The Development of the Stress-Free Polishing System Based on the Positioning Error Analysis for the Deterministic Polishing of Jet Electrochemical Machining

Abstract

Deterministic polishing based on jet electrochemical machining (Jet-ECM) is a stress-free machining method for low-rigidity and ultra-precision workpieces. The nozzle is equivalent to a special tool in deterministic polishing, and the workpiece material is removed using the mechanism of electrochemical dissolution at the position where the nozzle passes. By precisely regulating the nozzle’s movement speed and dwell time, the quantity of material removed from the workpiece at a designated position can be finely adjusted. With this mechanism, the improvement of the workpiece shape accuracy can be achieved by planning the nozzle trajectory and nozzle movement speed. However, due to the positioning errors of the polishing device, the actual position of the nozzle may deviate from the theoretical position, resulting in errors in material removal amount, which affects the accuracy and stability of the polishing process. This study established a mathematical model to analyze the influence of nozzle positioning errors in deterministic polishing based on Jet-ECM. This model has been used to design a specific deterministic polishing device based on Jet-ECM. With the proposed deterministic polishing device, the surface shape of the workpiece is converged.
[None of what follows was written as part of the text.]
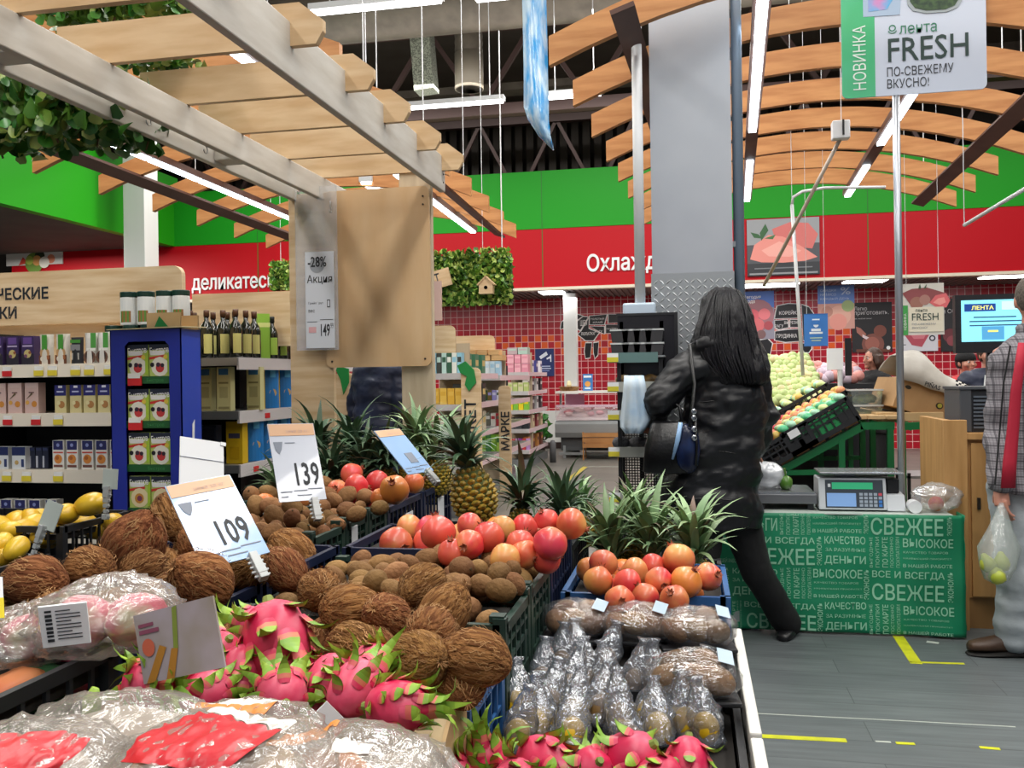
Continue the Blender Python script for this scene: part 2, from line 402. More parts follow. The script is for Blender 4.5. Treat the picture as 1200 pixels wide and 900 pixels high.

The surface peak-to-valley (PV) value of the φ 50 mm workpiece (valid dimensions = 90% of the central region) indicated that the shape error of the surface was reduced from 2.67 μm to 1.24 μm in 34 min. The power spectral density (PSD) method was used to evaluate the height distribution and height characteristics of the workpiece surface. The results show that the low frequency spatial error is reduced significantly after processing. This study improves the accuracy of the stress-free deterministic polishing methods and further expands the use of deterministic polishing in industry.